On the 1.000 course, you'd expect to see Supra, Talon, VW, with large
intervals between the cars because of the large power differential. On the
0.001 course, it's reversed: VW, Talon, Supra, because of weight, size, and
tire area.
Now if you had some sort of magic pavement, that you could redraw courses
by turning a knob, as you turned the knob from 1.000 to 0.001, you reduce
the power advantage differential until you reach the point of course
complexity where all three cars are equal (or at the very least, where the
differences between them fall into the noise from driver ability)
Now consider this - let's say the "equality point" is at 0.500. This means
the VW has an advantage roughly 1/4 of the time, the Supra has an advantage
1/4 of the time, and all three cars are even roughly half the time -
**assuming that the distribution of actuall course complexity is linear**.
If the actual distribution of course complexity is a bell curve centered on
.500, then the Supra gets an advantage rarely, the VW gets an advantage
rarely, and most of the time the class is fair.

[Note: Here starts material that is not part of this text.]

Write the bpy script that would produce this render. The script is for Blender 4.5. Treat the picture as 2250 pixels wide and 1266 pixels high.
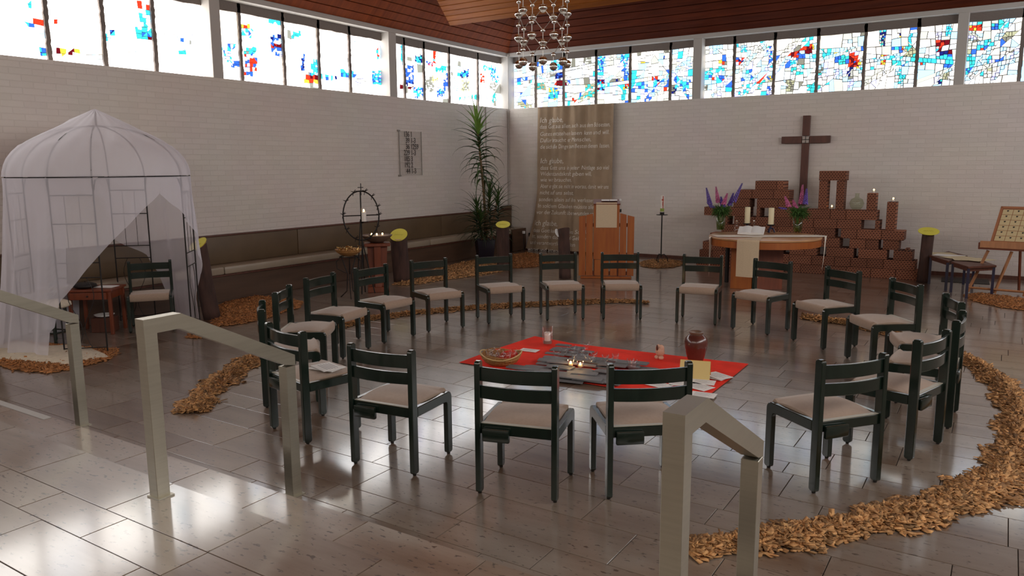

Now, let's assume that the "equality point" is not .500, but .250, and that
the course distribution is a bell curve centered on .500. If this is the
case, then the Supra has a slight advantage more often than not, and a
large advantage rarely, while the poor VW has a strong advantage rarely,
but a slight disadvantage more often than not. This is an unfair class.
So it seems to me that there's a pair of important data points missing - at
what course complexity value is a given car's performance equal to
another's, and what is the frequency distribution of course complexity?
I would guess too, that different events have different average
complexities. Nationals and Tours may have a .700 complexity, Pros a .500
complexity, and local events a .300 complexity. If the spread is this wide,
then a given class's "fairness" may vary widely with the kind of course the
cars are running on.
It would be _very_ interesting to come up with some sort of measurable
course complexity value, and then plot results in classes against the
complexity value, and see what correlations one could discover.
Except for one thing - I haven't a clue of how to do that. Any ideas?